Diante da dor do outro, Ricardo aquiesceu. "Por muitas vezes eu me afastei e fui em uma loja para chorar escondido. Ali não existia católico, protestante, ateu: ali existia amor ao próximo. E o voluntariado é isso. A gente passava e eles perguntavam se estávamos bem e se queríamos água. Uns faziam questão de passar e só abraçavam a gente, não diziam nada. É como se passassem uma energia pra gente".

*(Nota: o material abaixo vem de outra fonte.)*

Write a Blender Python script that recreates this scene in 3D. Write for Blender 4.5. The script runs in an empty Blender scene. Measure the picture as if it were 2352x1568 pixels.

Como voluntário, Ricardo já participou de resgates na colisão do VLT e também em um acidente com veículos na avenida Osório de Paiva, mas o desabamento o marcou. "Parece que Fortaleza parava, você não ouvia carro, não ouvia buzina, nada. O que eu aprendi com essa tragédia foi a (ter) esperança no ser humano. Se tiver técnica, conhecimento e não tiver amor ao próximo, não funciona", complementa.

O socorrista voluntário Davi Maia chegou ao local cerca de 20, 30 minutos após o desabamento. Profissional da saúde, ele auxiliou no resgate de uma das vítimas com vida. "A emoção tomou conta do local. Aquele foi o momento marcante", compartilha. O socorrista participou de quase toda a operação do resgate, conforme informou ao O POVODas lembranças desses dias cinzas, o silêncio é a mais ensurdecedora. "A cada momento que era pedido silêncio no local batia um desespero. Foi bem delicado, foi bem difícil... Um dos momentos que eu jamais vou esquecer. Mesmo com a tristeza, o luto, fica o aprendizado. Muitos profissionais de saúde passaram horas, viraram noites. Sou grato a Deus de ter participado das buscas por sobreviventes de forma direta e indireta", continua.

Socorrista do Serviço de Atendimento Móvel de Urgência (SAMU), Herlon Braga relata a consciência do dever cumprido. "A sensação é de saber que eu pude ajudar a salvar vidas, mesmo com exaustão estampada na fisionomia de todos que estavam lá no meio do concreto e do ferro retorcido. A nossa vontade de encontrar os sobreviventes falou mais alto. Eu sou grato pela oportunidade de ter trabalhado lado a lado com homens e mulheres que, incansavelmente, trabalharam para encontrar as vítimas com vida e poder dar um alívio a quem procurava seu ente querido", encerra.